Thursday, October 18, 2012

Intel, Tablet is not the end state of computing


 Intel crossed an earnings bar it lowered for itself last month, but the problems plaguing its main market for semiconductors - personal computers - seemed no closer to ending.

Intel, the world's biggest maker of chips, is feeling pain from a global downturn in demand for personal computers. While Intel makes many kinds of chips, the ones that go into PCsare among its most profitable. The PC market is eroding, however, because of economic weakness and a shift to devices likesmartphones and tablets.
Intel has fought the trend by investing in new styles of PCs that work more like tablets, by selling chips for the servers in big cloud computing data centers that connect PCs and the new devices, and by finding new uses for more powerful chips. So far, little of this has worked.

"The problem is demand," said Ken Dulaney, vice president at Gartner, a technology research firm. "People are buying other things with their disposable income for electronics, like tablets, televisions, smartphones, e-readers and gaming devices. Intel is trying to take its technology to these consumers, but this is a transition period."

Almost no one is counting Intel out, but the rough market transition will not end soon. In a conference call with securities analysts, Paul Otellini, Intel's chief executive, said that he expected PC demand would grow at half the normal rate in the fourth quarter.

At the same time, he expressed optimism about demand because of a new computer operating system from Microsoft called Windows 8 that will be released Octber 26. Over 100 new, lighter types of PCs with tablet-like functions would be produced by computer manufacturers using Windows 8, Otellini said. That could renew demand in 2013.

"It's pretty hard to say that in good economic cycles we wouldn't get into normal growth," Otellini said. "The tablet is not the end state of computing."

The chip maker, based in Santa Clara, California, said net income in the third quarter fell 14.3 percent to $3 billion, or 58 cents a share, from $3.5 billion, or 65 cents a share, a year earlier. Revenue was $13.5 billion, down 5 percent from $14.2 billion a year earlier.

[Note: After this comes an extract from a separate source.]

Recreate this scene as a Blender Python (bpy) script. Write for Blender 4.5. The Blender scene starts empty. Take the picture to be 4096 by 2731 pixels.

On September 7, Intel warned that third-quarter revenue would be $13.2 billion after earlier projections of $13.8 billion to $14.8 billion. Industry analysts were expecting earnings of 50 cents a share, according to a survey by Thomson Reuters. The stock, which fell about 3.5 percent in after-hours trading, closed in regular trading up 62 cents, or 2.85 percent, at $22.35.

For the fourth quarter, Intel projected its revenue would be $13.6 billion, plus or minus $500 million, and that its gross profit margins would shrink.

Last week the International Data Corp., a market research firm, estimated that the worldwide PC market contracted 8.6 percent in the third quarter. The smartphone and tablet manufacturers that Intel sells to tend to have more competition and lower volumes than those in the PC market, which is about 350 million units a year.

Intel has tried to revive the PC market with a small, thin design called the ultrabook, but so far this has been unsuccessful. Recently IHS iSuppli, a market research firm, forecast that just 28 million ultrabooks would be sold in the second half of 2012, down from an earlier estimate of 35 million units.

The pain was being felt by other chip makers, too. Last week AMD said its third-quarter revenue would fall about 10 percent from the $1.4 billion recorded in the second quarter. AMD was expected to lay off a significant number of its staff. Otellini did not indicate that Intel would be laying people off.

Away from PCs, which accounted for $8.6 billion of total revenue, Intel reported revenue of $2.7 billion in its data center group, an increase of 6 percent from a year ago.